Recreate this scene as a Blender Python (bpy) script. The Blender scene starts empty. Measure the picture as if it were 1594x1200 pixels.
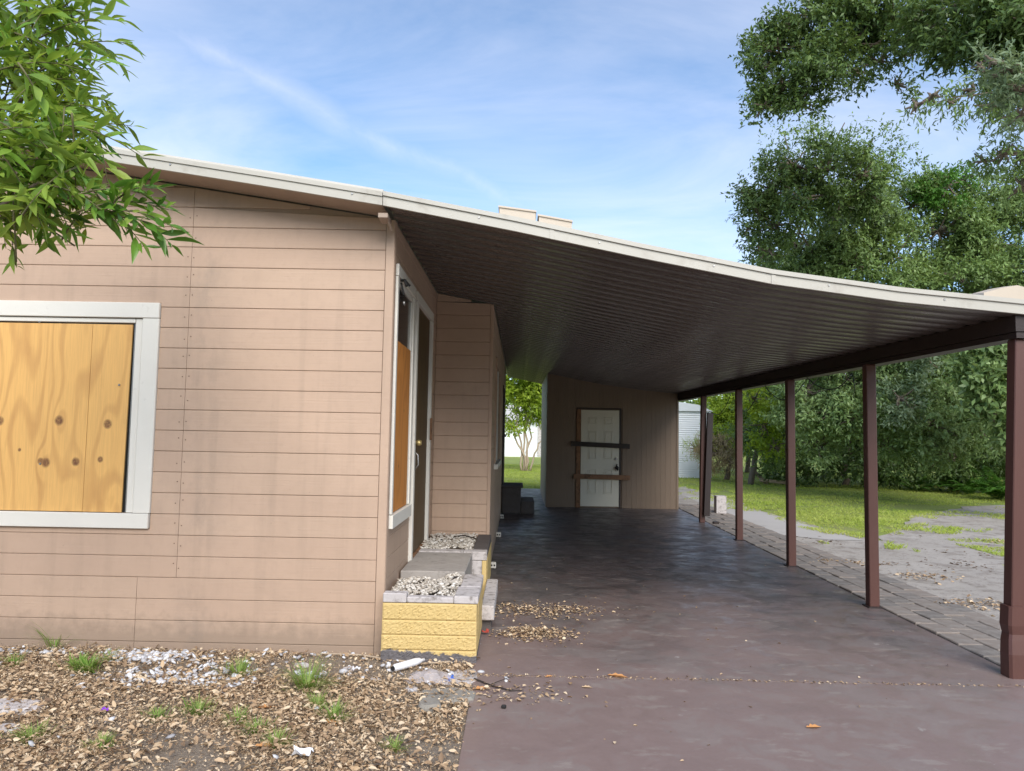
import bpy, math, random
import numpy as np
from mathutils import Matrix, Vector
sc = bpy.context.scene
R = math.radians

# ---------------- camera ----------------
cam_d = bpy.data.cameras.new('camera'); cam = bpy.data.objects.new('camera', cam_d)
sc.collection.objects.link(cam); sc.camera = cam
m3 = Matrix([[0.9998084, -0.0173724, 0.0090214], [0.0077957, -0.0693736, -0.9975603], [0.0179558, 0.9974395, -0.0692248]])
cam.matrix_world = Matrix.Translation((0, 0, 1.6)) @ m3.to_4x4()
cam_d.sensor_width = 36; cam_d.lens = 36 * 1150 / 1594; cam_d.clip_start = .05; cam_d.clip_end = 3000
sc.view_settings.view_transform = 'Standard'; sc.view_settings.look = 'None'
sc.view_settings.gamma = 1; sc.view_settings.use_curve_mapping = False
sc.view_settings.exposure = 1.38

SUN_EL, SUN_ROT = 37, 168
SKY = .088
# ---------------- world ----------------
w = bpy.data.worlds.new('World'); sc.world = w; w.use_nodes = True
nt = w.node_tree; nt.nodes.clear()
def N(nt, t, **k):
    n = nt.nodes.new(t)
    for a, b in k.items(): setattr(n, a, b)
    return n
def L(nt, a, b): nt.links.new(a, b)
def setin(nt, n, i, v):
    if isinstance(v, bpy.types.NodeSocket): nt.links.new(v, n.inputs[i])
    elif v is not None: n.inputs[i].default_value = v
def math_(nt, op, a, b=None, c=None, clamp=False):
    n = N(nt, 'ShaderNodeMath', operation=op, use_clamp=clamp)
    for i, v in enumerate((a, b, c)): setin(nt, n, i, v)
    return n.outputs[0]
def vmath(nt, op, a, b=None):
    n = N(nt, 'ShaderNodeVectorMath', operation=op)
    setin(nt, n, 0, a); setin(nt, n, 1, b)
    return n
def noise(nt, vec, scale, detail=4, rough=.55, dist=0):
    n = N(nt, 'ShaderNodeTexNoise'); setin(nt, n, 'Vector', vec)
    n.inputs['Scale'].default_value = scale; n.inputs['Detail'].default_value = detail
    n.inputs['Roughness'].default_value = rough; n.inputs['Distortion'].default_value = dist
    return n.outputs['Fac']
def ramp(nt, fac, stops, interp='LINEAR'):
    n = N(nt, 'ShaderNodeValToRGB'); setin(nt, n, 'Fac', fac)
    cr = n.color_ramp; cr.interpolation = interp
    while len(cr.elements) < len(stops): cr.elements.new(.5)
    for e, (p, c) in zip(cr.elements, stops):
        e.position = p
        if isinstance(c, (int, float)): c = (c, c, c)
        e.color = (*c, 1)
    return n.outputs['Color']
def mix(nt, fac, a, b, mode='MIX'):
    n = N(nt, 'ShaderNodeMix', data_type='RGBA', blend_type=mode)
    setin(nt, n, 0, fac)
    for i, v in ((6, a), (7, b)):
        if isinstance(v, tuple) and len(v) == 3: v = (*v, 1)
        setin(nt, n, i, v)
    return n.outputs[2]
sky = N(nt, 'ShaderNodeTexSky', sky_type='NISHITA'); sky.sun_disc = False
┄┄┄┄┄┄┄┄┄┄
Task to carry out:
Quote the preceding listing precisely and completely, omitting its images.

Solution for this exercise:
Recreate this scene as a Blender Python (bpy) script. The Blender scene starts empty. Measure the picture as if it were 1594x1200 pixels.
import bpy, math, random
import numpy as np
from mathutils import Matrix, Vector
sc = bpy.context.scene
R = math.radians

# ---------------- camera ----------------
cam_d = bpy.data.cameras.new('camera'); cam = bpy.data.objects.new('camera', cam_d)
sc.collection.objects.link(cam); sc.camera = cam
m3 = Matrix([[0.9998084, -0.0173724, 0.0090214], [0.0077957, -0.0693736, -0.9975603], [0.0179558, 0.9974395, -0.0692248]])
cam.matrix_world = Matrix.Translation((0, 0, 1.6)) @ m3.to_4x4()
cam_d.sensor_width = 36; cam_d.lens = 36 * 1150 / 1594; cam_d.clip_start = .05; cam_d.clip_end = 3000
sc.view_settings.view_transform = 'Standard'; sc.view_settings.look = 'None'
sc.view_settings.gamma = 1; sc.view_settings.use_curve_mapping = False
sc.view_settings.exposure = 1.38

SUN_EL, SUN_ROT = 37, 168
SKY = .088
# ---------------- world ----------------
w = bpy.data.worlds.new('World'); sc.world = w; w.use_nodes = True
nt = w.node_tree; nt.nodes.clear()
def N(nt, t, **k):
    n = nt.nodes.new(t)
    for a, b in k.items(): setattr(n, a, b)
    return n
def L(nt, a, b): nt.links.new(a, b)
def setin(nt, n, i, v):
    if isinstance(v, bpy.types.NodeSocket): nt.links.new(v, n.inputs[i])
    elif v is not None: n.inputs[i].default_value = v
def math_(nt, op, a, b=None, c=None, clamp=False):
    n = N(nt, 'ShaderNodeMath', operation=op, use_clamp=clamp)
    for i, v in enumerate((a, b, c)): setin(nt, n, i, v)
    return n.outputs[0]
def vmath(nt, op, a, b=None):
    n = N(nt, 'ShaderNodeVectorMath', operation=op)
    setin(nt, n, 0, a); setin(nt, n, 1, b)
    return n
def noise(nt, vec, scale, detail=4, rough=.55, dist=0):
    n = N(nt, 'ShaderNodeTexNoise'); setin(nt, n, 'Vector', vec)
    n.inputs['Scale'].default_value = scale; n.inputs['Detail'].default_value = detail
    n.inputs['Roughness'].default_value = rough; n.inputs['Distortion'].default_value = dist
    return n.outputs['Fac']
def ramp(nt, fac, stops, interp='LINEAR'):
    n = N(nt, 'ShaderNodeValToRGB'); setin(nt, n, 'Fac', fac)
    cr = n.color_ramp; cr.interpolation = interp
    while len(cr.elements) < len(stops): cr.elements.new(.5)
    for e, (p, c) in zip(cr.elements, stops):
        e.position = p
        if isinstance(c, (int, float)): c = (c, c, c)
        e.color = (*c, 1)
    return n.outputs['Color']
def mix(nt, fac, a, b, mode='MIX'):
    n = N(nt, 'ShaderNodeMix', data_type='RGBA', blend_type=mode)
    setin(nt, n, 0, fac)
    for i, v in ((6, a), (7, b)):
        if isinstance(v, tuple) and len(v) == 3: v = (*v, 1)
        setin(nt, n, i, v)
    return n.outputs[2]
sky = N(nt, 'ShaderNodeTexSky', sky_type='NISHITA'); sky.sun_disc = False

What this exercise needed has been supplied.